Recordando-nos dos horrores do passado  também  recente,  todos  os crentes  devem  unir  os  seus  esforços, para que jamais Deus seja refém das ambições dos homens. O ódio, o fanatismo e o terrorismo profanam o nome de Deus e desfiguram a autêntica imagem do homem.

6. Apraz-me ver e saudar em vós aqui presentes, ilustres Senhores e Senhoras, outros tantos "investigadores da verdade", empenhados em transmitir às novas gerações deste grande País os valores sobre os quais fundar a própria existência pessoal e social. Sem um firme enraizamento nestes valores, a vida é como uma árvore com ramos frondosos, que o vento da prova pode facilmente sacudir e arrancar.

Obrigado Senhor Presidente, obrigado Senhores e Senhoras representantes do mundo da cultura do Cazaquistão.
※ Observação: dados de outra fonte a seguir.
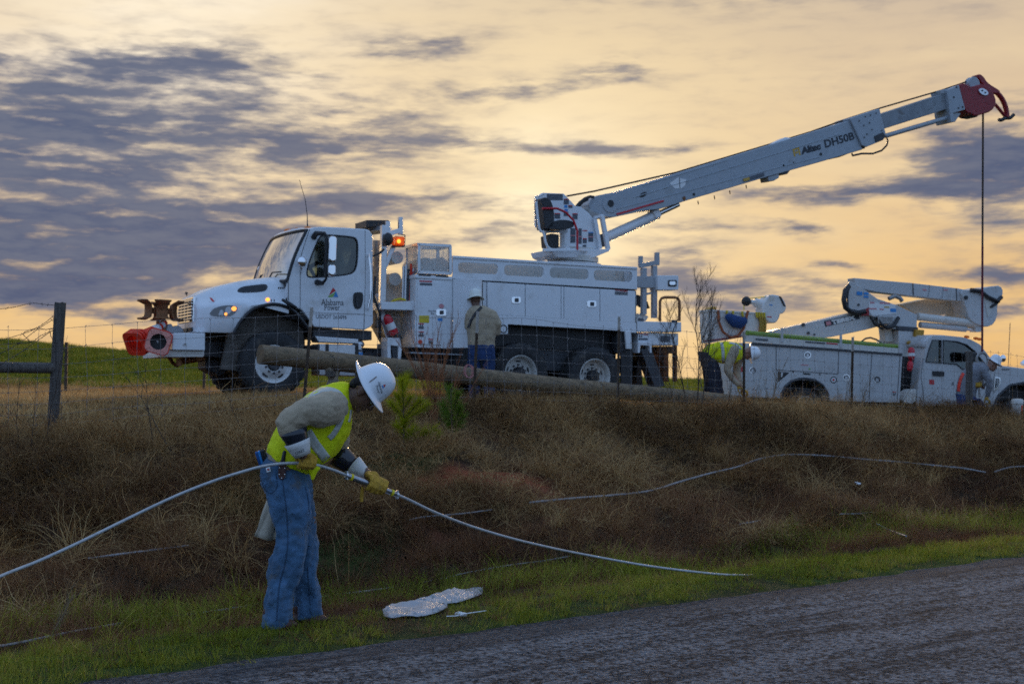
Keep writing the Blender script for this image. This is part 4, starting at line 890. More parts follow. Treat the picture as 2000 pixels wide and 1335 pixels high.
t_.links.new(_tc.outputs['Object'], _ck.inputs['Vector']); _f = smooth(_ck.outputs['Distance'], .10, .16, tree=t_); t_.links.new(_f, _mx.inputs[0]); t_.links.new(p_.outputs[0], _mx.inputs[1]); t_.links.new(_tr.outputs[0], _mx.inputs[2]); t_.links.new(_mx.outputs[0], t_.nodes['Material Output'].inputs[0])
for q4 in (corners[.04], corners[.6], [corners[.04][0], corners[.04][3], corners[.6][3], corners[.6][0]], [corners[.04][1], corners[.04][2], corners[.6][2], corners[.6][1]], [corners[.04][2], corners[.04][3], corners[.6][3], corners[.6][2]]):
    b = MB(); b.poly(q4); b.build('mesh_panel', mm, cage)
for px, py, r, v in ((833, 519, .14, .2), (861, 519, .145, .22), (776, 503, .105, .5), (772, 545, .11, .6)):   # cable drums stored behind
    b = MB(); c = T.P(px, py, v); b.cyl(c, c + Vector((-.02, .75, 0)), r, 20); b.build('storage_tube', cream, dig, smooth=True, angle=40)
# gantry behind the cab with beacon
def rack(parts, name, mat=grey, parent=None, bev=.006):
    b = MB()
    for (x0, y0, v0), (x1, y1, v1), wd in parts: b.bar(T.P(x0, y0, v0), T.P(x1, y1, v1), wd, wd, (0, 1, 0))
    return b.build(name, mat, parent or dig, bev)
gan = rack([((750, 440, .55), (746, 600, .55), .10), ((757, 432, .55), (757, 460, .55), .07), ((782, 424, .55), (782, 458, .55), .07), ((754, 458, .55), (785, 449, .55), .08), ((715, 452, 1.5), (758, 447, .55), .1), ((776, 462, .55), (752, 520, .55), .07), ((740, 600, .45), (768, 690, .3), .11), ((735, 575, .8), (752, 620, .6), .07)], 'headboard_gantry', alu)
b = MB(); b.plate(pp([(708, 432), (752, 432), (754, 443), (708, 446)], 1.2), 1.0, 1.6); b.build('gantry_pad', black, gan, .01)
b = MB(); q0, q1 = T(768, 479, .45), T(787, 463, .45); b.plate(roundrect(q0[0], q0[1], q1[0], q1[1], .03), .35, .55); bc = b.build('beacon', amber, dig, .02)
b = MB(); c = T.P(779, 471, .42); b.ball(c, .05, .05, .055); b.build('beacon_bulb', amberlit, bc, smooth=True)
b = MB(); c = T.P(779, 471, .30); b.ball(c, .035, .02, .035); b.build('beacon_bulb', amberlit, bc, smooth=True)
rack([((764, 481, .45), (790, 481, .45), .03), ((790, 481, .45), (791, 459, .45), .014), ((791, 459, .45), (784, 458, .45), .014)], 'beacon_guard', dgrey, bc, 0)
b = MB(); b.ball(T.P(758, 467, .4), .09, .06, .11); b.build('work_lamp', black, dig, smooth=True)
b = MB(); b.plate(pp([(745, 590), (812, 588), (812, 606), (745, 604)], .1), .1, .9); b.build('gear_shelf', white, dig, .01)
b = MB(); b.tube([T.P(764, 590, .3), T.P(770, 586, .2), T.P(782, 583, .15), T.P(792, 586, .15)], .02, 8); b.build('yellow_strap', inkyel, dig)
for x, m_, r in ((788, alu, .02), (793, alu, .025), (798, dgrey, .022), (803, orangec, .02), (807, alu, .02)):
    b = MB(); b.tube([T.P(x - 2, 586, .3), T.P(x, 520 + random.uniform(-6, 12), .3)], r, 8); b.build('hot_stick', m_, dig)
b = MB(); b.plate(pp([(742, 546), (812, 543), (812, 590), (745, 590)], .8), .8, 1.9); b.build('winch_frame', cream, dig)
b = MB(); b.plate(pp([(748, 606), (811, 606), (811, 684), (790, 684)], .7), .7, 1.7); b.build('frame_panel', cream, dig)
fe = None
b = MB(); c0, c1 = T.P(757, 622, .18), T.P(772, 656, .18); b.capsule([c0, c1], [.075, .075], 14); fe = b.build('fire_extinguisher', redrail, dig, smooth=True, angle=180)
b = MB(); b.tube([c0.lerp(c1, .25), c0.lerp(c1, .6)], .078, 14); b.build('label_band', whitec, fe, smooth=True, angle=60); b = MB(); b.tube([c0.lerp(c1, .9), c0.lerp(c1, 1.25)], .09, 12); b.build('bracket', black, fe)
b = MB(); b.plate(pp([(757, 659), (781, 660), (785, 680), (783, 702), (777, 702), (778, 676), (763, 674), (764, 702), (757, 702)], .03), .03, .34); b.build('outrigger_housing', white, dig, .008)
b = MB(); b.plate(pp([(764, 676), (778, 677), (788, 722), (772, 726)], .06), .06, .28); b.build('outrigger_leg', dgrey, dig, .008)
b = MB(); b.tube([T.P(733, 540, .4), T.P(730, 580, .3), T.P(742, 610, .25), T.P(742, 660, .3)], .025, 8); b.tube([T.P(728, 500, .5), T.P(742, 494, .5), T.P(750, 486, .5)], .02, 6); b.build('hose', black, dig, smooth=True)
b = MB(); b.tube([T.P(738, 520, .9), T.P(738, 640, .9)], .12, 12); b.tube([T.P(737, 470, .9), T.P(737, 520, .9)], .08, 12); b.build('exhaust_stack', steel, dig, smooth=True)
# ---- tail
slab('tail_deck', [(1244.5, 627), (1331, 629), (1331, 648), (1244.5, 648)], .05, TW - .05, white, .008); slab('tail_panel', [(1246, 649), (1325, 651), (1325, 674), (1273, 674), (1273, 667), (1246, 667)], .12, TW - .2, white, .008)
rk = rack([((1257, 523, .35), (1257, 614, .35), .09), ((1277.5, 519, .35), (1277.5, 621, .35), .09), ((1251, 500, .35), (1251, 521, .35), .07), ((1283, 493, .35), (1283, 518, .35), .075), ((1249, 519, .35), (1286, 512, .35), .08), ((1257, 575, .35), (1277, 571, .35), .04)], 'boom_rest', grey)
slab('light_box_arm', [(1245, 539), (1284, 539), (1284, 562), (1245, 561)], .28, .42, grey, .006); lb = slab('light_box', rr(1285, 537.5, 1325.5, 566, 2), .2, .5, white, .01)
slab('lamp_bezel', rr(1305.5, 546.5, 1322, 559, 2), .185, .2, black, .004, lb); slab('lamp', rr(1308, 549, 1319.5, 556.5, 2), .175, .19, chrome, .004, lb)
b = MB(); b.tube([T.P(x, y, .12) for x, y in ((1289, 627), (1289, 588), (1292, 582.5), (1298, 580.5), (1318, 580.5), (1324, 582.5), (1327, 588), (1327, 627))], .026, 8); b.build('rear_handrail', MAT('orange_brown_rail', (.26, .10, .03), .5), dig, smooth=True)
b = MB(); b.cyl(T.P(1244, 586, .45), T.P(1248, 588, .6), .1, 12); b.tube([T.P(1248, 598, .5), T.P(1262, 596, .5), T.P(1268, 601, .5)], .02, 6); b.tube([T.P(1262, 589, .5), T.P(1266, 602, .5)], .03, 6); b.build('hose_reel', black, dig)
b = MB(); b.plate(pp([(1247, 612), (1256, 611), (1268, 618), (1262, 627), (1244, 627)], .4), .4, .9); b.build('rope_bag', cream, dig, .02)
b = MB(); b.plate(pp([(1246, 667), (1273, 667), (1273, 689), (1270, 689), (1269, 675), (1251, 674), (1250, 689), (1246, 689)], .02), .02, .36); b.build('outrigger_housing', white, dig, .008)
b = MB(); b.plate(pp([(1251, 681), (1274, 684), (1299, 754), (1279, 756)], .06), .06, .30); b.build('outrigger_leg', dgrey, dig, .008); b = MB(); b.plate(pp([(1246, 684), (1251, 684), (1256, 756), (1243, 758)], .5), .5, .7); b.build('outrigger_leg', dgrey, dig, .008)
for yy, x0 in ((650, 1247), ): flat([(x0, yy), (x0 + 8, yy), (x0 + 8, yy + 2), (x0, yy + 2)], .12, inkred); flat([(x0 + 10, yy + 2), (x0 + 19, yy + 2), (x0 + 19, yy + 4), (x0 + 10, yy + 4)], .12, inkred); flat([(x0, yy + 10), (x0 + 18, yy + 10), (x0 + 18, yy + 14), (x0, yy + 14)], .12, inkgrey); flat([(x0 + 1, yy + 4), (x0 + 3, yy + 4), (x0 + 4, yy + 9), (x0 + 2, yy + 9)], .12, ink); flat([(x0 + 6, yy + 4), (x0 + 8, yy + 4), (x0 + 6.5, yy + 9), (x0 + 5, yy + 9)], .12, ink)
flat([(1311, 624.5), (1322, 625), (1322, 630), (1311, 629.5)], .05, inkgrey); flat([(1246, 621), (1257, 621.3), (1257, 627), (1246, 626.6)], .05, inkgrey); flat([(1290, 655), (1309, 656), (1309, 668), (1290, 667)], .12, inkgrey)
slab('mud_flap', [(1221, 646), (1233, 646), (1234, 681), (1224, 681)], .0, .05, white, .004); slab('mud_flap', [(1213, 684), (1236, 684), (1235, 752), (1213, 750)], .1, .14, black, .004)
slab('mud_flap', [(1205, 652), (1222, 652), (1222, 690), (1205, 688)], .1, .3, dgrey, .004)
b = MB()
for x0, y0, x1, y1, v0, v1 in ((1284, 676, 1322, 690, .3, 1.4), (1296, 690, 1306, 745, .8, 1.0), (1318, 674, 1323, 745, .4, .5), (1287, 676, 1300, 740, 1.2, 1.5)): b.plate(pp([(x0, y0), (x1, y0), (x1, y1), (x0, y1)], v0), v0, v1)
b.build('tow_frame', rust, dig, .01)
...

No final deste encontro, que num certo sentido conclui a minha visita ao vosso maravilhoso País, desejo garantir, juntamente com a colaboração efectiva, a oração mais sincera do Papa e de toda a Igreja Católica ao Deus Altíssimo e Omnipotente, para que o Cazaquistão, fiel à sua natural vocação euro-asiática, continue a ser terra de encontro e de acolhimento, na qual os homens e as mulheres dos dois grandes Continentes possam viver longos dias de prosperidade e paz.

Desejo agradecer cordialmente este encontro com a cultura cazaque. O encontro com a cultura é sempre o coração do encontro com um povo. Agradeço-vos por me terdes aberto este coração que é a vossa cultura, na conclusão da minha visita ao vosso País. Muito obrigado.

Permanecerá para sempre na minha memória e no meu coração esta visita ao Cazaquistão. Estou-vos grato por quanto fizestes por mim, por tudo o que fizeram o Senhor Presidente e os seus colaboradores. Ao Cazaquistão, a todo o seu povo e à sua sociedade, aos representantes do Governo, à Igreja do Cazaquistão, a todas as comunidades religiosas, desejo a Bênção de Deus, por muitos anos, num futuro renovado.

Desejo muitos anos, muitos anos ao Presidente, aos Representantes do Estado e a todo o povo.